Here's an excerpt of what Volume III of The Peerage of England by Arthur Collins has to say about the Berkeley family:










So, in case you're overwhelmed by the meandering style of this family history, let me set out some key points.

  • Margaret Whitfield's father-in-law, Henry Berkeley, held positions in which he directly served  English royalty (he was page of honour to Queen Anne, and Master of the Horse to George I).  He had a distinguished military career and was a Member of Parliament for many years.  
  • Her husband's grandfather was the 2nd Earl of Berkeley.  He was for a time the equivalent of an English Ambassador to Holland, and was later, among many other positions, on the Privy Council of England. 
  • Her husband's uncle was the 3rd Earl of Berkeley.  He also had a distinguished military career, which culminated in the position of Vice-Admiral of Great Britain,  and like his father was on the Privy Council.  
3rdEarlOfBerkeley2.jpg
James Berkeley, 3rd Earl of Berkeley, Margaret Whitfield's Uncle-in-law. 



I could go on some more about the Berkeleys, but the point is, this is quite a family to be attached to. Not to mention that: 
  •  Lionel Spencer Berkeley's mother, Mary Cornwall or Cornewall, was the daughter of the wealthy Colonel Henry Cornewall, M.P. for Weoboly, Hereford and  Herefordshire, and Susanna Williams, daughter of Sir John Williams.    Her brother Velters was also an MP, and her other brothers were all officers in the military.  
  • His paternal grandmother (wife of Charles Berkeley) was Elizabeth Noel.  She was the daughter of Baptist Noel, 3rd Viscount of Campden, and his third wife Hester Wotton.   
While all of these glamorous connections formed by James and Anne's daughter doesn't directly tell us what Anne's connection to the Cotton family is, it does add credence to the idea that the Whitfields are connected somehow to the Baronets of Cotton.   People very rarely drastically jump class lines when they marry--if someone connected to nobility marries into a family, it can be a sign that the first family has good connections as well.

So who did James and Anne Whitfield's other children marry?  The only other sibling of Eleanor's who lived long enough to marry was her sister Anne, who married a man named John Latimer in 1746.  This is probably the same John Latimer (or Lattimer, as it is spelled in the apprenticeship documents) who was her father's apprentice and paid him an apprenticeship fee in 1731.  They had a son named Cotton Edwards Latimer and a daughter named Margaret Sophia Latimer.  What was John's social standing?  I haven't yet found his family, but I'm still trying.  Remember that James Whitfield's father was from Headington?  Coincidentally, there is a Latimer family (headed by Edward Latimer, wine merchant (1774-1845) who had a thriving business in Headington and owned a place called Headington House from 1815-1848.  Of course this is later than James's time, and this Edward appears to have been born elsewhere.  As far as I can tell, they are not connected.  Dead ends everywhere!

The Whitfields also seem to have a connection to Twickenham (both James Whitfield and his wife died there).  There probably isn't a relationship here either, but the Twickenham Museum Website has some information about a Mr.
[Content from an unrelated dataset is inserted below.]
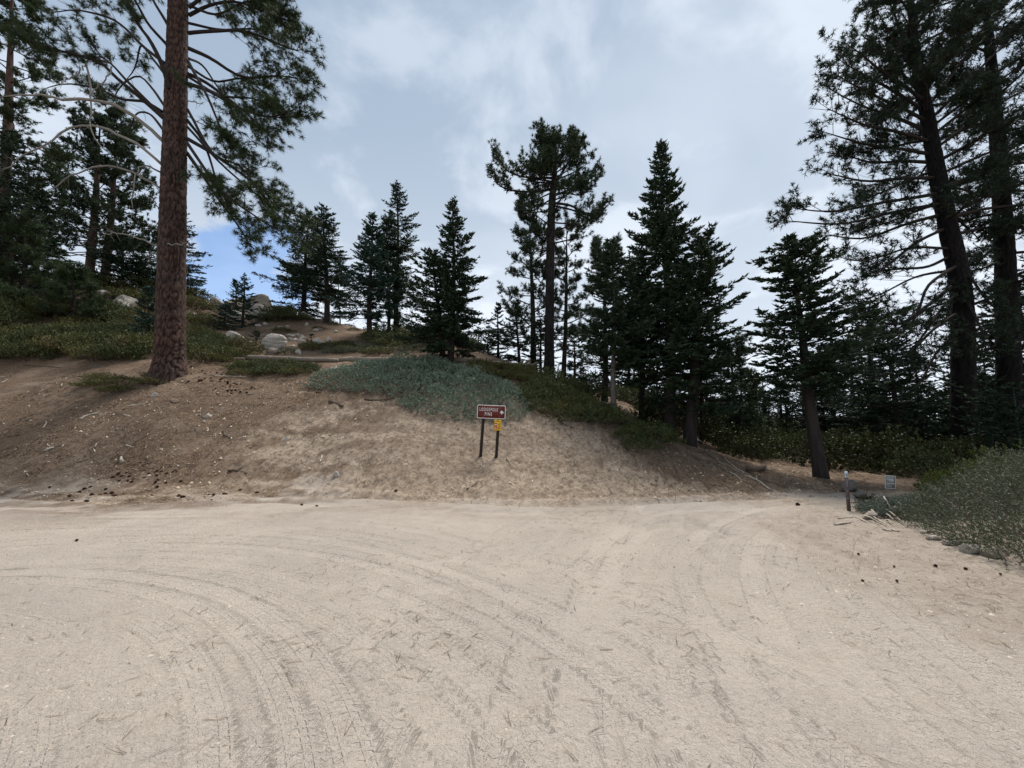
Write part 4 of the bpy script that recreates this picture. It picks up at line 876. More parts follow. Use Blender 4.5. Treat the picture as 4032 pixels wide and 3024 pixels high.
def mat_shrub(name, label, poly, hmax, n, fol, leaf, nl, sprig, seed, stemn, edge=.6, blade=False, hvar=.5, spread=.35, top=.35, hf=None):
    """one wide spreading shrub that follows the ground"""
    r = np.random.default_rng(700 + seed); P = np.asarray(poly)[:, :2]; lo, hi = P.min(0) - .2, P.max(0) + .2
    X = r.uniform(lo[0], hi[0], n * 3); Y = r.uniform(lo[1], hi[1], n * 3); s = poly_soft(X, Y, P, edge); keep = (s > .12); X, Y, s = X[keep][:n], Y[keep][:n], s[keep][:n]; n = len(X)
    prof = np.sqrt(np.clip((s - .1) / .9, 0, 1)) * hmax * (1 - hvar / 2 + hvar * (fbm(X * 1.1, Y * 1.1, seed) - .25) * 1.6)
    if hf is not None: prof = prof * hf(X, Y)
    Z = surf(X, Y) + np.maximum(.02, prof * r.random(n) ** top)
    c = P.mean(0); out = np.stack([X - c[0], Y - c[1], 0 * X], -1); out = unit(out)
    D = unit(UP * .75 + out * (1 - s)[:, None] * 1.1 + r.standard_normal((n, 3)) * spread)
    O0 = np.stack([X, Y, Z], -1); base = np.array([c[0], c[1], float(surf(c[0], c[1])[0])])
    e = empty(name, base); tag(e, label, 'shrub'); g = Geo()
    q = r.random((n, nl)); O = O0[:, None] - base + D[:, None] * (q * sprig)[..., None]
    V = unit(D[:, None] * .55 + r.standard_normal((n, nl, 3)) * .6); tone = np.clip(.6 * r.random((n, 1)) + .4 * r.random((n, nl)), 0, 1)
    (blades if blade else leaves)(g, O.reshape(-1, 3), V.reshape(-1, 3), r.uniform(.7, 1.25, n * nl) * leaf[0], leaf[1], r, tone.ravel())
    obj('foliage', g.build('foliage', M[fol]), e)
    st = Geo()
    for i in r.choice(n, min(n, stemn), False):
        p = O0[i] - base; a = p * np.array([1, 1, 0]) - out[i] * min(.7, hmax) * r.uniform(.3, 1.0); a[2] = surf(a[0] + base[0], a[1] + base[1])[0] - base[2] - .05
        tube(st, smooth_path([a, (a + p) / 2 + np.array([0, 0, .05]), p + D[i] * sprig], 5), np.linspace(.011, .003, 5), 3, False)
    obj('stems', st.build('stems', M['stem'] if fol == 'blue' else M['limb_grey']), e)
    return e
M['limb_grey'] = plain('grey_twigs', (0.20, 0.17, 0.14), .85, .4)
BLUE = gp((1225, 1522), (1320, 1492), (1450, 1452), (1700, 1440), (1900, 1478), (2020, 1560), (2050, 1632), (1900, 1642), (1760, 1646), (1640, 1610), (1565, 1552), (1400, 1532))
mat_shrub('spreading_shrub', 'wide blue-green mat shrub spilling over the top of the bank behind the sign', BLUE, .62, 6500, 'blue', (.062, .042), 8, .18, 1, 260, hvar=1.3, spread=.5)
GB = [(6.1, 4.2), (6.2, 5.0), (6.6, 5.7), (6.95, 6.55), (7.8, 7.4), (9.6, 8.9), (14, 8.6), (15, 6.2), (12, 3.6), (8, 3.5)]
bush_h = lambda X, Y: .36 + .68 * sstep((X - 5.9) * .8 - (Y - 4.3) * .6, -.9, 1.0)
mat_shrub('spreading_shrub', 'large grey-green bush filling the right edge beside the road', GB, 1.0, 13500, 'grey', (.038, .016), 11, .28, 2, 1400, edge=.5, blade=True, spread=.6, top=.45, hf=bush_h, hvar=.9)
GB2 = [(7.05, 7.6), (7.3, 7.45), (7.9, 7.4), (8.4, 7.8), (8.6, 8.3), (7.2, 8.0)]
mat_shrub('spreading_shrub', 'low bluish-grey mound of shrub between marker post and grey bush', GB2, .22, 2000, 'bluegrey', (.036, .014), 12, .14, 3, 150, edge=.3, blade=True)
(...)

George Whitefield, pronounced Whitfield, and his religious influence in Twickenham.  Yesterday I went to the Toronto Reference Library where most of the library's genealogical material is held, and looked at two books on the history of Twickenham. One (Twickenham Past, a Visual History of Twickenham and Whitton by the Borough of Twickenham Local History Society, published in 1993) was quite interesting but had nothing of direct relevance.  (I did discover that Twickenham during the Whitfield's time was awash with famous writers, such as Alexander Pope).  The second book (Memorials of Twickenham, Parochial and Topographical by Richard Stuteley Cobbett, published in 1872) had some information which I can't connect to our family at the moment.  One chapter contains excerpts from the register of Parish burials from 1743 to 1762, and it contains the two following entries, on pages 68 and 71 respectively:

"The wife of Lionel Berkeley, Esq.  May 6, 1751."
"Cornwall Berkeley, infant son of Lionel Berkeley, Esq., August 30, 1753".  
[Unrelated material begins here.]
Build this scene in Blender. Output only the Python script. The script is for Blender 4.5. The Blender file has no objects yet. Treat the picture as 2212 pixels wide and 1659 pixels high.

And on page 100 there is this entry, describing memorials on the floor of the church nave:

"Here lies the body of Martha Berkley (the faithful widow of Lionel Spencer Berkley) who departed this life the 29th day of April, 1751, in the 30th year of her age.  Whose conduct was an ornament to herself, a pattern to her sex, and a pleasure to her husband".  

So, since he is dead by 1751,  this is obviously some other Lionel Spencer Berkeley.  There is a Lionel Spencer Berkeley who married a Martha Colthart in St. Mary's Church, St. Marylebone, London, on March 28, 1740, according to England, Select Marriages, 1538-1973.  The Registers of Marriage of St. Mary le Bone, Middlesex, 1668-1812 and of Oxford Chapel, Vere street, St. Mary le Bone, 1736-1754 also has the following entry under marriages in 1740:

"March 28.  Lionel Spencer Berkeley Esq. of St. Anne's, Westm, & Martha Colthart of St. James, Westm. L."  

The two Lionel Spencer Berkeleys were probably related, although I don't know how.  So it turns out that this information is probably not that relevant to my search for the Whitfield family.  I'm not giving up!